The exhibition “100: A Century of Collections, Community, and Creativity” will feature iconic objects including Aaron Douglas’s murals “Aspects of Negro Life” and Pietro Calvi’s sculpture “Ira Aldridge as Othello,” manuscript pages from Maya Angelou and Malcolm X, the visitor book from the 1925 opening (signed by Zora Neale Hurston, Langston Hughes, and artist Augusta Savage) and collection items exemplifying the Schomburg’s legacy of librarianship from Romare Bearden, James Baldwin, James Van Der Zee and more. An exhibition audio guide is narrated by actor, producer, author, and literacy champion LeVar Burton and Schomburg curators.

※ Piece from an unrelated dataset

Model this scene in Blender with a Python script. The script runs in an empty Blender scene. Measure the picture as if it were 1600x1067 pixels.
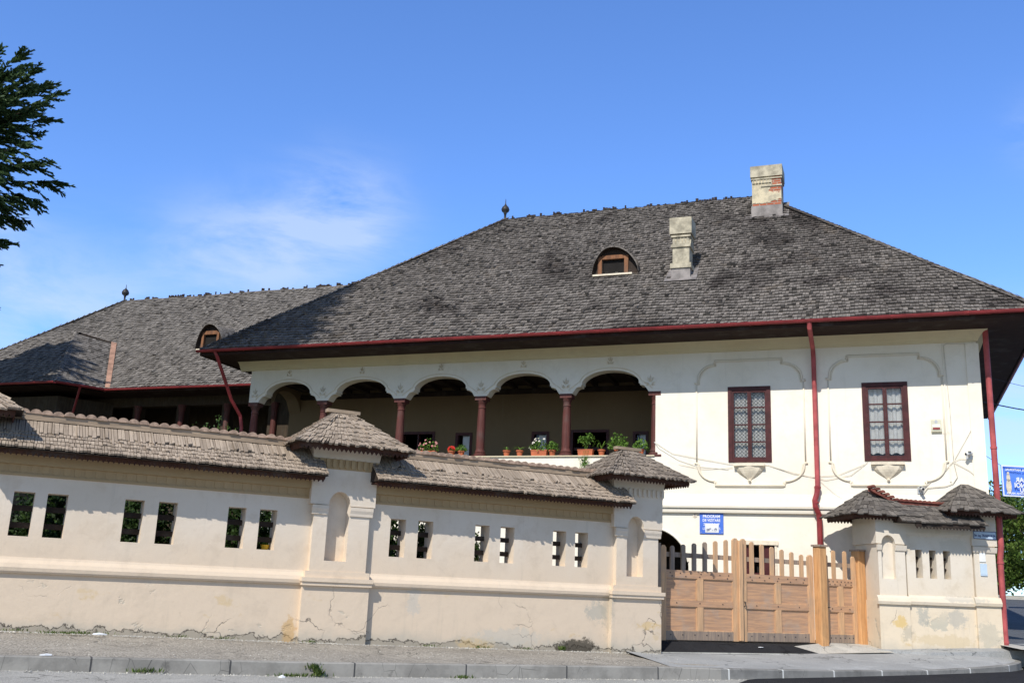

Also beginning on May 8th, patrons can take home their own piece of Black history with a special-edition library card depicting the Center’s cosmogram Rivers. The card will be available at all New York Public Library branches while supplies last. Branches will also give away copies of the children’s book “Schomburg: The Man Who Built a Library,” a picture book detailing Arturo Schomburg’s vision to create the archive that would found the Schomburg collection.
On June 14th, The Schomburg Center continues celebrations and begins a robust new programming season with a Centennial Festival combining the Center’s two largest annual events—the Black Comic Book Festival and the Schomburg Literary Festival—into an all-day, public gathering of authors, booksellers, artists, readers and fans in celebration of Black literature and imagination. The festival will feature readings, panel discussions, workshops, children’s storytimes, cosplay, a vendor marketplace, and a mobile library. The day will close out with musical performances by Slick Rick and Soapbox Presents during an old-school block party.